* _GIVEN MATERIAL_:
┌──
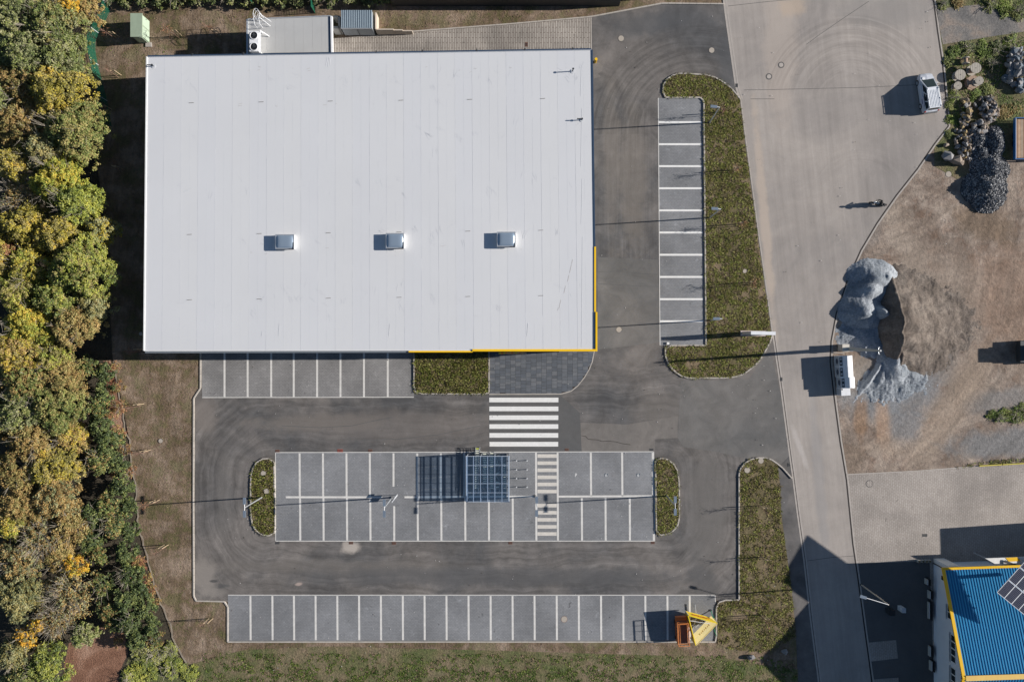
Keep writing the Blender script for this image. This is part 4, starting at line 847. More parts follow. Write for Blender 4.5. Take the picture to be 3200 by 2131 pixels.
lamp(2691, 1826, 2777, 1889, [(2689, 1862)], 'tall white lamp in the dark yard beside the white hall', 7.1, None, 'beige')
# info boards on the middle lamp
p = W(1232, 1560, 1.2); e = empty('notice_board', (p.x, p.y, 0), R(52), 'pair of white sign panels by the lamp in the middle bays', 'sign')
MB().box((0, 0, 1.0), (.95, .07, .42)).build('panel', M['white'], e); MB().box((.42, .06, 1.35), (.5, .06, .3)).build('panel', M['white'], e)
for s in (-.4, .4): MB().tube((s, 0, 0), (s, 0, 1.3), .03).build('post', M['galv'], e)
# concrete mast beside the recycling banks
bp, tp = W(2642, 1090), W(2752, 1096, 9.3); e = empty('utility_pole', (bp.x, bp.y, 0), 0, 'tall tapered grey concrete pole leaning over the gravel beside recycling banks', 'pole'); t = tp-Vector((bp.x, bp.y, 0))
MB().tube((0, 0, 0), (t.x, t.y, 9.3), .24, .11, n=12).build('shaft', M['beige2'], e)
MB().tube((t.x-.05, t.y-.35, 8.9), (t.x-.05, t.y+.35, 8.9), .04).build('crossarm', M['galv'], e)
for s in (-.33, .33, 0): MB().disc((t.x-.05, t.y+s), .06, 8.9 if s else 9.3, 9.12 if s else 9.45, n=10).build('insulator', M['white'], e)
for s in (-.2, .2): MB().sphere((t.x*.55, t.y*.55+s*1.3, 5.6), .07, 8, 5).build('fixing', M['white'], e)
h = 1.35; a, c = W(2634, 1076, h), W(2641.5, 1098, h); p = (W(2618, 1076)+W(2640, 1098))/2
e = empty('electric_cabinet', (W(2628, 1087).x, W(2628, 1087).y, 0), 0, 'beige electric cabinet at the foot of the tall concrete pole', 'cabinet')
MB().box((0, 0, .68), (.72, .78, 1.36)).build('body', M['beige'], e); MB().box((0, 0, 1.39), (.8, .86, .06)).build('lid', plain('cabinet_lid', (.6, .56, .48)), e); MB().box((-.37, 0, .7), (.03, .6, 1.1)).build('door', M['beige'], e)
p = W(2622, 1103, .1); e = empty('wooden_plank', (p.x, p.y, .02), -.08, 'pale plank lying between cabinet and recycling banks', 'plank'); MB().box((0, 0, .05), (1.3, .1, .08)).build('board', M['gutter'], e)
# ------------------------------------------------------------------ recycling banks
prof = [(0, 0), (0, 1.42), (.3, 1.62), (.72, 1.96), (1.02, 1.93), (1.38, 1.72), (1.38, 0)]
WH = plain('bank_white', (.74, .75, .76), .5); WH2 = plain('bank_grey', (.42, .44, .46), .6)
def bank(px, py0, py1, label, logo):
    a = W(px, (py0+py1)/2); ly = (py1-py0)/PXM; e = empty('recycling_bank', (a.x, a.y, 0), R(3), label, 'recycling bank', 'white recycling banks on the road verge')
    n = len(prof); vs_ = [(x, -ly/2, z) for x, z in prof]+[(x, ly/2, z) for x, z in prof]
    MB().raw(vs_, [tuple(range(n)), tuple(range(2*n-1, n-1, -1))]+[(i, n+i, n+(i+1) % n, (i+1) % n) for i in range(n)]).build('body', WH, e)
    MB().box((-.012, 0, .75), (.02, ly*.92, 1.2)).build('front_panel', WH2, e)
    q = MB(); q.tube((-.03, 0, .85), (-.02, 0, .85), .33, n=18); q.build('emblem', plain('emblem_dark', (.06, .07, .1)) if 'emblem_dark' not in bpy.data.materials else bpy.data.materials['emblem_dark'], e)
    sl_ = math.atan2(.2, .3); q = MB()
    q.box((.15, 0, 1.545), (.3, ly*.8, .03), rot=Matrix.Rotation(-sl_, 3, 'Y')); q.build('chute', M['dark'], e)
    for s in (-.18, .22): MB().box((.15, s*ly, 1.565), (.2, .22, .03), rot=Matrix.Rotation(-sl_, 3, 'Y')).build('flap', WH2, e)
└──
* _GIVEN INSTRUCTION_:
Transcribe the whole listing, character for character, but not its images.

* _WRITTEN SOLUTION_:
Keep writing the Blender script for this image. This is part 4, starting at line 847. More parts follow. Write for Blender 4.5. Take the picture to be 3200 by 2131 pixels.
lamp(2691, 1826, 2777, 1889, [(2689, 1862)], 'tall white lamp in the dark yard beside the white hall', 7.1, None, 'beige')
# info boards on the middle lamp
p = W(1232, 1560, 1.2); e = empty('notice_board', (p.x, p.y, 0), R(52), 'pair of white sign panels by the lamp in the middle bays', 'sign')
MB().box((0, 0, 1.0), (.95, .07, .42)).build('panel', M['white'], e); MB().box((.42, .06, 1.35), (.5, .06, .3)).build('panel', M['white'], e)
for s in (-.4, .4): MB().tube((s, 0, 0), (s, 0, 1.3), .03).build('post', M['galv'], e)
# concrete mast beside the recycling banks
bp, tp = W(2642, 1090), W(2752, 1096, 9.3); e = empty('utility_pole', (bp.x, bp.y, 0), 0, 'tall tapered grey concrete pole leaning over the gravel beside recycling banks', 'pole'); t = tp-Vector((bp.x, bp.y, 0))
MB().tube((0, 0, 0), (t.x, t.y, 9.3), .24, .11, n=12).build('shaft', M['beige2'], e)
MB().tube((t.x-.05, t.y-.35, 8.9), (t.x-.05, t.y+.35, 8.9), .04).build('crossarm', M['galv'], e)
for s in (-.33, .33, 0): MB().disc((t.x-.05, t.y+s), .06, 8.9 if s else 9.3, 9.12 if s else 9.45, n=10).build('insulator', M['white'], e)
for s in (-.2, .2): MB().sphere((t.x*.55, t.y*.55+s*1.3, 5.6), .07, 8, 5).build('fixing', M['white'], e)
h = 1.35; a, c = W(2634, 1076, h), W(2641.5, 1098, h); p = (W(2618, 1076)+W(2640, 1098))/2
e = empty('electric_cabinet', (W(2628, 1087).x, W(2628, 1087).y, 0), 0, 'beige electric cabinet at the foot of the tall concrete pole', 'cabinet')
MB().box((0, 0, .68), (.72, .78, 1.36)).build('body', M['beige'], e); MB().box((0, 0, 1.39), (.8, .86, .06)).build('lid', plain('cabinet_lid', (.6, .56, .48)), e); MB().box((-.37, 0, .7), (.03, .6, 1.1)).build('door', M['beige'], e)
p = W(2622, 1103, .1); e = empty('wooden_plank', (p.x, p.y, .02), -.08, 'pale plank lying between cabinet and recycling banks', 'plank'); MB().box((0, 0, .05), (1.3, .1, .08)).build('board', M['gutter'], e)
# ------------------------------------------------------------------ recycling banks
prof = [(0, 0), (0, 1.42), (.3, 1.62), (.72, 1.96), (1.02, 1.93), (1.38, 1.72), (1.38, 0)]
WH = plain('bank_white', (.74, .75, .76), .5); WH2 = plain('bank_grey', (.42, .44, .46), .6)
def bank(px, py0, py1, label, logo):
    a = W(px, (py0+py1)/2); ly = (py1-py0)/PXM; e = empty('recycling_bank', (a.x, a.y, 0), R(3), label, 'recycling bank', 'white recycling banks on the road verge')
    n = len(prof); vs_ = [(x, -ly/2, z) for x, z in prof]+[(x, ly/2, z) for x, z in prof]
    MB().raw(vs_, [tuple(range(n)), tuple(range(2*n-1, n-1, -1))]+[(i, n+i, n+(i+1) % n, (i+1) % n) for i in range(n)]).build('body', WH, e)
    MB().box((-.012, 0, .75), (.02, ly*.92, 1.2)).build('front_panel', WH2, e)
    q = MB(); q.tube((-.03, 0, .85), (-.02, 0, .85), .33, n=18); q.build('emblem', plain('emblem_dark', (.06, .07, .1)) if 'emblem_dark' not in bpy.data.materials else bpy.data.materials['emblem_dark'], e)
    sl_ = math.atan2(.2, .3); q = MB()
    q.box((.15, 0, 1.545), (.3, ly*.8, .03), rot=Matrix.Rotation(-sl_, 3, 'Y')); q.build('chute', M['dark'], e)
    for s in (-.18, .22): MB().box((.15, s*ly, 1.565), (.2, .22, .03), rot=Matrix.Rotation(-sl_, 3, 'Y')).build('flap', WH2, e)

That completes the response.